> [Provided material]
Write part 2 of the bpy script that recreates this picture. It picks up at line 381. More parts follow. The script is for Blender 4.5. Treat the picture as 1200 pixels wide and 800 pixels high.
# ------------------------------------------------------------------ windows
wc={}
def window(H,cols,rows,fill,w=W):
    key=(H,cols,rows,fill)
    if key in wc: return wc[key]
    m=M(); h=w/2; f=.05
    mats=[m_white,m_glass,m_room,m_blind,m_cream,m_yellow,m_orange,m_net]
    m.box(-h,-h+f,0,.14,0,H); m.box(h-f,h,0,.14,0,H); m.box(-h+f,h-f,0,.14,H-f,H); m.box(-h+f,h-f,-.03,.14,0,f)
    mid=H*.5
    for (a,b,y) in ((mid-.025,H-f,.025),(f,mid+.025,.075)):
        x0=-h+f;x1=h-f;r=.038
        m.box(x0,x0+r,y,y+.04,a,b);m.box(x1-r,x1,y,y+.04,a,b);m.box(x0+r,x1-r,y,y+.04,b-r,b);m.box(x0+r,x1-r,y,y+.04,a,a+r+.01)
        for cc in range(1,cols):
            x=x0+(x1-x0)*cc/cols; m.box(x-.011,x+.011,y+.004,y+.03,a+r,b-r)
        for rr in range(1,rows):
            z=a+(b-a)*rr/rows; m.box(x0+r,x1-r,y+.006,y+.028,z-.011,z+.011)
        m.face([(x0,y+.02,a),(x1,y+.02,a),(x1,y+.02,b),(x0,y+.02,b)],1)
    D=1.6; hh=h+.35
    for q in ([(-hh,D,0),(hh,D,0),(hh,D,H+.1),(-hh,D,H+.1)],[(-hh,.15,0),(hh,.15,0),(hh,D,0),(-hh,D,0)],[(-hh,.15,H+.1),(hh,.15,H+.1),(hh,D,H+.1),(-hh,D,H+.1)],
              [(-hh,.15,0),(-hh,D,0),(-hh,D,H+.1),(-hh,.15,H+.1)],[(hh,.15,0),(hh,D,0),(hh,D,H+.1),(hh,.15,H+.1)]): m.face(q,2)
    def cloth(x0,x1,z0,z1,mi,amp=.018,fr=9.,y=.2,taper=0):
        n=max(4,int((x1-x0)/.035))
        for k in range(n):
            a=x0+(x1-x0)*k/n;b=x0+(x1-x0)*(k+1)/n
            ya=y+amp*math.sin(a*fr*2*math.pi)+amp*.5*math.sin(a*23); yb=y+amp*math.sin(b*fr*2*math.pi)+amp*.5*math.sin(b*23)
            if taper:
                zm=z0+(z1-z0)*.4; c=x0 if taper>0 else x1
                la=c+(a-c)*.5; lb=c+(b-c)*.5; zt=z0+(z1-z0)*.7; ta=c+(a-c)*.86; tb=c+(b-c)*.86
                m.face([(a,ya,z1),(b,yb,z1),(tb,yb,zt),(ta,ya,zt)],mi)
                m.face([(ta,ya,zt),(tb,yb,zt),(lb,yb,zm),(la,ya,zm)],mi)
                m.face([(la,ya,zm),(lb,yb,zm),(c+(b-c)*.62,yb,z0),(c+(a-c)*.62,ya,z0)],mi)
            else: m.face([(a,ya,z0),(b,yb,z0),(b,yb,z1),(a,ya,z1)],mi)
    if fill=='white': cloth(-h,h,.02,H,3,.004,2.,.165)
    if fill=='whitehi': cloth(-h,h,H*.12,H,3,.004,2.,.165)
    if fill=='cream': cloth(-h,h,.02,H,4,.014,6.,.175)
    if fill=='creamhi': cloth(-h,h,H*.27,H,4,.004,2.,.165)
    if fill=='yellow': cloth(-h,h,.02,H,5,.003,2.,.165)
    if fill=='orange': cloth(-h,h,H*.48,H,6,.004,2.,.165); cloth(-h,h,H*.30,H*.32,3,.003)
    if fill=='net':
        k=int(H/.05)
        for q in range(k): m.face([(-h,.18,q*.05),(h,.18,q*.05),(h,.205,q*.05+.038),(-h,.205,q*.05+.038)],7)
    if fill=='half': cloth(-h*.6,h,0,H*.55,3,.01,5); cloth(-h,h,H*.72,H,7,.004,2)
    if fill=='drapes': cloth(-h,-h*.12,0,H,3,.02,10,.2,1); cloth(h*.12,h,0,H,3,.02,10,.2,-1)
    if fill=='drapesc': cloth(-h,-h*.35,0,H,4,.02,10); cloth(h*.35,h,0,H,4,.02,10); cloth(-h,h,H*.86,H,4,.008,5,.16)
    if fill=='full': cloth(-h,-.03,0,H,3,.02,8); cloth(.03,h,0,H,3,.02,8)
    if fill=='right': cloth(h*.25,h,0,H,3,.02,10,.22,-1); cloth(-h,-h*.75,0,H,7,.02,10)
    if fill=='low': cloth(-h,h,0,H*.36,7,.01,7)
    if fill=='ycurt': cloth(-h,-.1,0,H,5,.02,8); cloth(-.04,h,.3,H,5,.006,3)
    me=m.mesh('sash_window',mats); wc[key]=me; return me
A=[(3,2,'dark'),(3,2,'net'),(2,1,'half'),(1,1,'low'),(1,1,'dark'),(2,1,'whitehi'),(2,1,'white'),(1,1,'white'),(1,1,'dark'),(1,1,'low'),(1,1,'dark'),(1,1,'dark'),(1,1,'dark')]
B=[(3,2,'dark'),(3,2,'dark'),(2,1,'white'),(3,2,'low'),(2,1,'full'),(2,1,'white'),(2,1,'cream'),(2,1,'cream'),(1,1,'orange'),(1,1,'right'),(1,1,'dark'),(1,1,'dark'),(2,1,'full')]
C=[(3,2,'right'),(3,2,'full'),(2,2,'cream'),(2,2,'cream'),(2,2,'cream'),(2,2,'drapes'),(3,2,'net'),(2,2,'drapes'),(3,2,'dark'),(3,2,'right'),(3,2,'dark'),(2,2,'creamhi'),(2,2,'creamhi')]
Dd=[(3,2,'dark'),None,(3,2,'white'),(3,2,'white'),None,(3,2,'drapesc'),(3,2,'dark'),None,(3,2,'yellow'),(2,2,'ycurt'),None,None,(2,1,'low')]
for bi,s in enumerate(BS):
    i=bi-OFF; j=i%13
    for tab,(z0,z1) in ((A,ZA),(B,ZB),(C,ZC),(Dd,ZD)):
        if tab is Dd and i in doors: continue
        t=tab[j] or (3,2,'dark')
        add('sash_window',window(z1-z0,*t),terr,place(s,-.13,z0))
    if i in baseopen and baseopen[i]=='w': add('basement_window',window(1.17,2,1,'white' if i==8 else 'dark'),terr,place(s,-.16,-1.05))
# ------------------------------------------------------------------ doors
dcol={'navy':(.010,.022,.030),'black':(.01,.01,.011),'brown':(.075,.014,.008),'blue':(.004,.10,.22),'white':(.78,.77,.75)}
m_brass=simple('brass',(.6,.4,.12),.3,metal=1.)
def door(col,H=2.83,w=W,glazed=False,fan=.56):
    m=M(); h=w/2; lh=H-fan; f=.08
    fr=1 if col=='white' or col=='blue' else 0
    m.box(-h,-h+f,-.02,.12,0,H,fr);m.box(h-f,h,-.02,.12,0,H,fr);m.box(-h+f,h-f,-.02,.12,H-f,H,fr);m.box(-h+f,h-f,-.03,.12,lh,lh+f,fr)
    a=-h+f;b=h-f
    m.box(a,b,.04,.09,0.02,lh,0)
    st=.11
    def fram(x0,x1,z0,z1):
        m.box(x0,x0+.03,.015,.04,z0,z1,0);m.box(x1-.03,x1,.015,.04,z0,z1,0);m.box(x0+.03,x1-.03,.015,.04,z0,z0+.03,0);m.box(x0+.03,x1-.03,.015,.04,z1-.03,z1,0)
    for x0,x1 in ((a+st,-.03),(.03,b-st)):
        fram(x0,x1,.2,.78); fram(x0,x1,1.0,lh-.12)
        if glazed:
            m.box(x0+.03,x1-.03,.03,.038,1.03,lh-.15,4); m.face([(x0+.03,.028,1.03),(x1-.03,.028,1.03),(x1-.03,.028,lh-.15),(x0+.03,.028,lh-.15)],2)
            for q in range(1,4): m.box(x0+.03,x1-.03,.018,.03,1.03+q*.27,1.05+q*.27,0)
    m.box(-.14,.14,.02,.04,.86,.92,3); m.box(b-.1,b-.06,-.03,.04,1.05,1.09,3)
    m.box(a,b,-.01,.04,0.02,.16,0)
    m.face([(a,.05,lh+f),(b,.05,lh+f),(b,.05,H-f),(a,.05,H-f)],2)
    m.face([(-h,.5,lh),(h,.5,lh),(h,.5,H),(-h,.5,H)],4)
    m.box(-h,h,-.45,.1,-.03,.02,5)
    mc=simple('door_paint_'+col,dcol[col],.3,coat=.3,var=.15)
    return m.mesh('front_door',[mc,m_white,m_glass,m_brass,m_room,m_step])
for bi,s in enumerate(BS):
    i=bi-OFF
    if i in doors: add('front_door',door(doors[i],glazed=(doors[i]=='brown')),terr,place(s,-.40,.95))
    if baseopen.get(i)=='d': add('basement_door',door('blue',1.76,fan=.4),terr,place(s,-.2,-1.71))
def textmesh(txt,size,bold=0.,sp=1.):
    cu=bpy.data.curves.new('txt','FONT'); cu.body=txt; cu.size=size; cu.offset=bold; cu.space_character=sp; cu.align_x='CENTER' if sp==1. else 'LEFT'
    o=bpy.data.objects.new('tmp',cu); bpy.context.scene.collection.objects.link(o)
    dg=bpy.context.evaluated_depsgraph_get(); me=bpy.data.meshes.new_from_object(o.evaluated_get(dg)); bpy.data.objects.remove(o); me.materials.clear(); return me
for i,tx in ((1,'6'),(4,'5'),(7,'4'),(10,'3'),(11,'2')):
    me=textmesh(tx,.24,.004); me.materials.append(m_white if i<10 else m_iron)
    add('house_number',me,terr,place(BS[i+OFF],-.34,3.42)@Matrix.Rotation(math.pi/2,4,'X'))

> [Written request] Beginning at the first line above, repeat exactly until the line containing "m=M(); h=w/2; f=.05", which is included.

> [Response]
Write part 2 of the bpy script that recreates this picture. It picks up at line 381. More parts follow. The script is for Blender 4.5. Treat the picture as 1200 pixels wide and 800 pixels high.
# ------------------------------------------------------------------ windows
wc={}
def window(H,cols,rows,fill,w=W):
    key=(H,cols,rows,fill)
    if key in wc: return wc[key]
    m=M(); h=w/2; f=.05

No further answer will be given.